We make our way to fallow fields where the soil looks and feels like compost. Trantham recalls that after the high of that time when there “wasn’t a minute something wasn’t happening,” came the crushing news from the bank he was in debt again. Dejected, he found that his cows had busted a gate and headed to a pasture that had not been plowed. “I stomped my hat. I’m going to watch television. Count me out,” he recalls in frustration. The cows, however, came back smelling differently and “milking like crazy that night.” From then on he transformed his farming techniques – developing the renowned 12 Aprils program which relies on chemical free pastures and a 29-day rotation for his herd of Holstein cattle. “I was going to follow the cows instead of leading them.”

Today, the farm produces low-temperature pasteurized milk, buttermilk and butter sold onsite and at grocery stores throughout the region. In the bottling plant he tells of how he was able to get his milk into a major regional retailer without the normally requisite barcode. “The barcode has been detrimental to family farming. It’s not a money issue it’s a moral issue,” he told the district manager of a retail grocery chain who agreed to stock his milk.

As we stop near some grazing cows he looks shocked at his own success. “I can’t explain what this is,” he says in disbelief as he shares how the farm has become attractive to innovation. Decades ago one of his favourite cows broke her legs in the mud. Searching for a solution he finally landed upon geotextile fabric normally used for road construction.

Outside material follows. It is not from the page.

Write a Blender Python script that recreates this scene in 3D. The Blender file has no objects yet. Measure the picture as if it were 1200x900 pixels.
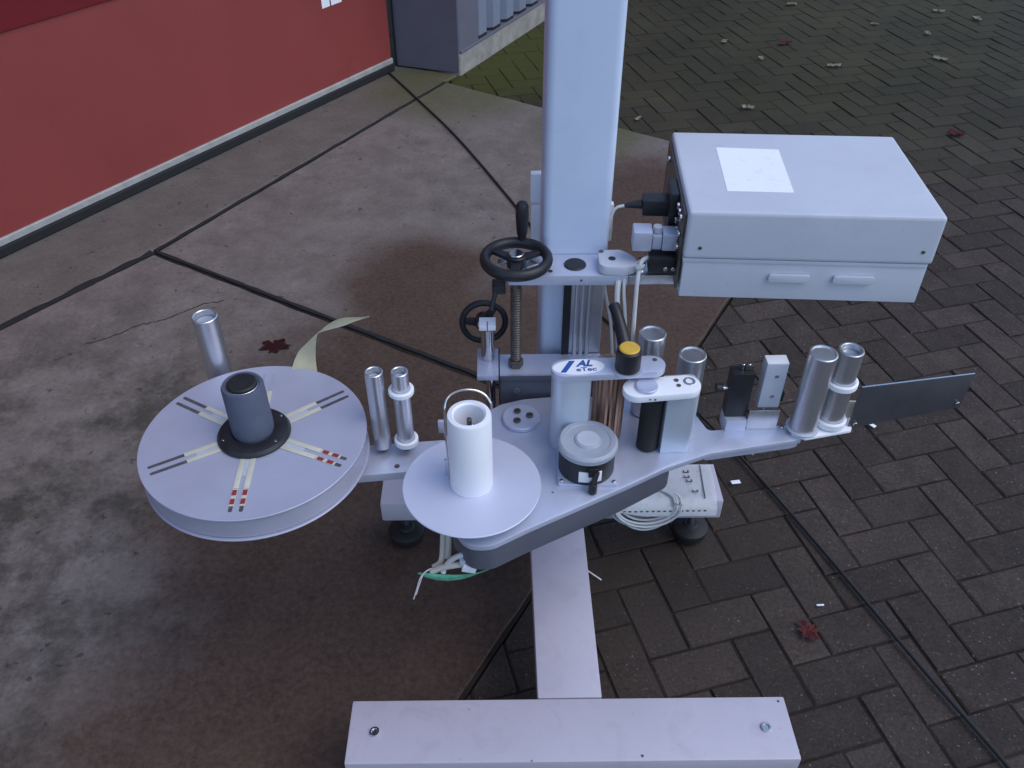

He was given thousands of yards of the mesh by a manufacturer and it now appears on the USDA suggested list. Outside, he offhandedly remarks that the rooftop hot water heaters “we got.” A manufacturer looking to partner with a farm heard of Happy Cow Creamery’s work and sent them.

In the newly built warehouse and cold storage centre Trantham’s pride is evident. “Today money’s what counts. It used to be that farmers had competition because they wanted their products to be the best. That was the motivation,” he says, his tone part conviction, part humour that speaks to an unbreakable spirit. Throughout our conversation Trantham peppers his stories with, “this is over my head,” as if to explain how everything he needed came at the right time without relinquishing his values.